# What you have to do
Exactly repeat all the records below, omitting the images they hold.
* START Data lines *
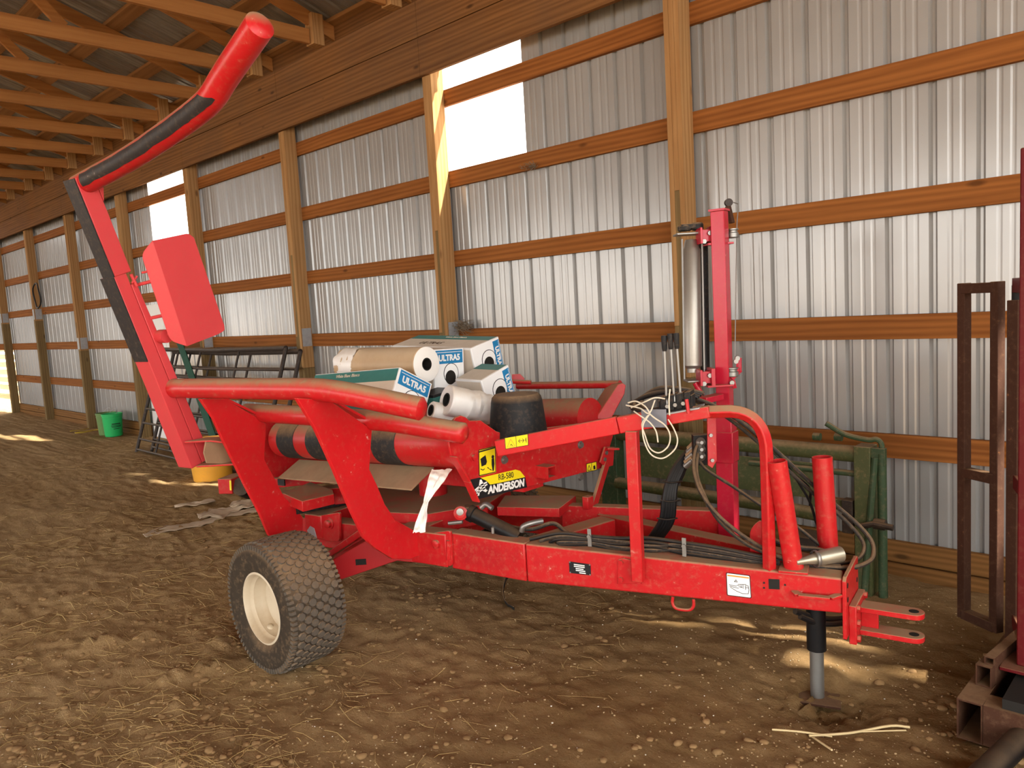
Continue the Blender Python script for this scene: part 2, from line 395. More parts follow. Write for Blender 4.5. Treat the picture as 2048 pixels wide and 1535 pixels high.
# trusses, purlins, roof
SL = .33
def zr(y): return 4.58 + (4.75-y)*SL if y > -4 else 4.58 + (4.75+4-(-4-y)-(-0))*SL - 0
YR, ZRDG = -4.0, 4.58+8.75*SL
def truss(x):
    r = bpy.data.objects.new('roof_truss', None); COL.objects.link(r); r.location = (x,4.5,4.4); WM[r.name] = Matrix.Translation((x,4.5,4.4)); tag(r, None, None, None, 'structure')
    w = .038
    B().box((x-w/2,-12.6,4.375), (x+w/2,4.40,4.375+.14)).build('bottom_chord', CHORD, r, .002)
    for s in (1, -1):
        ye = 4.75 if s > 0 else -12.75
        B().hexa([V((x-w/2,ye,4.44)),V((x+w/2,ye,4.44)),V((x+w/2,ye,4.58)),V((x-w/2,ye,4.58))], [V((x-w/2,YR,ZRDG-.14)),V((x+w/2,YR,ZRDG-.14)),V((x+w/2,YR,ZRDG)),V((x-w/2,YR,ZRDG))]).build('top_chord', CHORD, r, .002)
    nodes = [(2.6,4.5),(1.55,4.58+3.2*SL-.07),(-.4,4.5),(-1.6,4.58+6.35*SL-.07),(-4,4.5)]
    for (ya,za),(yb,zb) in zip(nodes, nodes[1:]):
        B().bar(V((x,ya,za)), V((x,yb,zb)), .036, .09, V((1,0,0)) if False else ZZ).build('web', CHORD, r)
    B().box((x-.055,4.405,4.366), (x+.075,4.53,4.66)).build('heel_block', POSTW, r, .002)
    B().box((x-.022,4.28,4.38), (x-.0195,4.40,4.53)).build('heel_plate', GALV, r)
    return r
def dup(r, dx):
    c = r.copy(); COL.objects.link(c); c.location.x += dx; WM[c.name] = Matrix.Translation(c.location)
    for ch in list(r.children):
        pin = ch.matrix_parent_inverse.copy(); k = ch.copy(); COL.objects.link(k); k.parent = c; k.matrix_parent_inverse = pin
    return c
tr0 = truss(-6.70)
bpy.context.view_layer.update()
for k in list(range(-9, 0)) + list(range(1, 14)): dup(tr0, -1.212*k)
y = 4.7
while y > -12.7:
    z = 4.58 + (4.75-y)*SL if y > YR else ZRDG-(YR-y)*SL
    o = B().hexa([V((-24.6,y-.07,z+.003+.07*SL*(1 if y>YR else -1))),V((-24.6,y+.07,z+.003-.07*SL*(1 if y>YR else -1))),V((-24.6,y+.07,z+.041-.07*SL*(1 if y>YR else -1))),V((-24.6,y-.07,z+.041+.07*SL*(1 if y>YR else -1)))],
               [V((5.0,y-.07,z+.003+.07*SL*(1 if y>YR else -1))),V((5.0,y+.07,z+.003-.07*SL*(1 if y>YR else -1))),V((5.0,y+.07,z+.041-.07*SL*(1 if y>YR else -1))),V((5.0,y-.07,z+.041+.07*SL*(1 if y>YR else -1)))]).build('roof_purlin', PURL)
    tag(o, None, None, None, 'structure'); y -= .61
bm = bmesh.new(); prof = profile(-25.2, 5.4); rows = [(4.90,4.58-.15*SL+.045),(YR,ZRDG+.045),(-13.4,ZRDG-9.4*SL+.045)]
vv = [[bm.verts.new((x, yy, zz+d)) for yy, zz in rows] for x, d in prof]
for A, C in zip(vv, vv[1:]):
    for k in range(2): bm.faces.new((A[k], C[k], C[k+1], A[k+1]))
me = bpy.data.meshes.new('ceiling'); bm.to_mesh(me); bm.free()
tag(link('ceiling', me, ROOF), 'dark steel roof sheets over the purlins', None, None, 'structure')

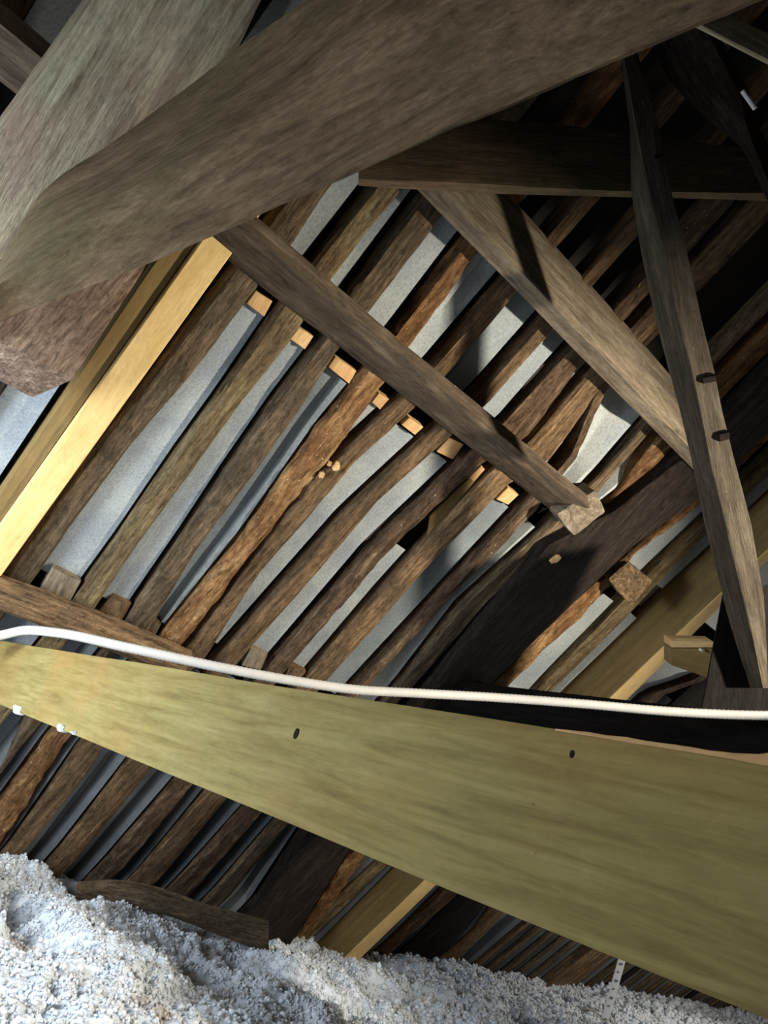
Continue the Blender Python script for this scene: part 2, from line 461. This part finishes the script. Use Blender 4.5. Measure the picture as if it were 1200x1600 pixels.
* END Data lines *
# Completed exercise
Continue the Blender Python script for this scene: part 2, from line 395. More parts follow. Write for Blender 4.5. Treat the picture as 2048 pixels wide and 1535 pixels high.
# trusses, purlins, roof
SL = .33
def zr(y): return 4.58 + (4.75-y)*SL if y > -4 else 4.58 + (4.75+4-(-4-y)-(-0))*SL - 0
YR, ZRDG = -4.0, 4.58+8.75*SL
def truss(x):
    r = bpy.data.objects.new('roof_truss', None); COL.objects.link(r); r.location = (x,4.5,4.4); WM[r.name] = Matrix.Translation((x,4.5,4.4)); tag(r, None, None, None, 'structure')
    w = .038
    B().box((x-w/2,-12.6,4.375), (x+w/2,4.40,4.375+.14)).build('bottom_chord', CHORD, r, .002)
    for s in (1, -1):
        ye = 4.75 if s > 0 else -12.75
        B().hexa([V((x-w/2,ye,4.44)),V((x+w/2,ye,4.44)),V((x+w/2,ye,4.58)),V((x-w/2,ye,4.58))], [V((x-w/2,YR,ZRDG-.14)),V((x+w/2,YR,ZRDG-.14)),V((x+w/2,YR,ZRDG)),V((x-w/2,YR,ZRDG))]).build('top_chord', CHORD, r, .002)
    nodes = [(2.6,4.5),(1.55,4.58+3.2*SL-.07),(-.4,4.5),(-1.6,4.58+6.35*SL-.07),(-4,4.5)]
    for (ya,za),(yb,zb) in zip(nodes, nodes[1:]):
        B().bar(V((x,ya,za)), V((x,yb,zb)), .036, .09, V((1,0,0)) if False else ZZ).build('web', CHORD, r)
    B().box((x-.055,4.405,4.366), (x+.075,4.53,4.66)).build('heel_block', POSTW, r, .002)
    B().box((x-.022,4.28,4.38), (x-.0195,4.40,4.53)).build('heel_plate', GALV, r)
    return r
def dup(r, dx):
    c = r.copy(); COL.objects.link(c); c.location.x += dx; WM[c.name] = Matrix.Translation(c.location)
    for ch in list(r.children):
        pin = ch.matrix_parent_inverse.copy(); k = ch.copy(); COL.objects.link(k); k.parent = c; k.matrix_parent_inverse = pin
    return c
tr0 = truss(-6.70)
bpy.context.view_layer.update()
for k in list(range(-9, 0)) + list(range(1, 14)): dup(tr0, -1.212*k)
y = 4.7
while y > -12.7:
    z = 4.58 + (4.75-y)*SL if y > YR else ZRDG-(YR-y)*SL
    o = B().hexa([V((-24.6,y-.07,z+.003+.07*SL*(1 if y>YR else -1))),V((-24.6,y+.07,z+.003-.07*SL*(1 if y>YR else -1))),V((-24.6,y+.07,z+.041-.07*SL*(1 if y>YR else -1))),V((-24.6,y-.07,z+.041+.07*SL*(1 if y>YR else -1)))],
               [V((5.0,y-.07,z+.003+.07*SL*(1 if y>YR else -1))),V((5.0,y+.07,z+.003-.07*SL*(1 if y>YR else -1))),V((5.0,y+.07,z+.041-.07*SL*(1 if y>YR else -1))),V((5.0,y-.07,z+.041+.07*SL*(1 if y>YR else -1)))]).build('roof_purlin', PURL)
    tag(o, None, None, None, 'structure'); y -= .61
bm = bmesh.new(); prof = profile(-25.2, 5.4); rows = [(4.90,4.58-.15*SL+.045),(YR,ZRDG+.045),(-13.4,ZRDG-9.4*SL+.045)]
vv = [[bm.verts.new((x, yy, zz+d)) for yy, zz in rows] for x, d in prof]
for A, C in zip(vv, vv[1:]):
    for k in range(2): bm.faces.new((A[k], C[k], C[k+1], A[k+1]))
me = bpy.data.meshes.new('ceiling'); bm.to_mesh(me); bm.free()
tag(link('ceiling', me, ROOF), 'dark steel roof sheets over the purlins', None, None, 'structure')

Continue the Blender Python script for this scene: part 2, from line 461. This part finishes the script. Use Blender 4.5. Measure the picture as if it were 1200x1600 pixels.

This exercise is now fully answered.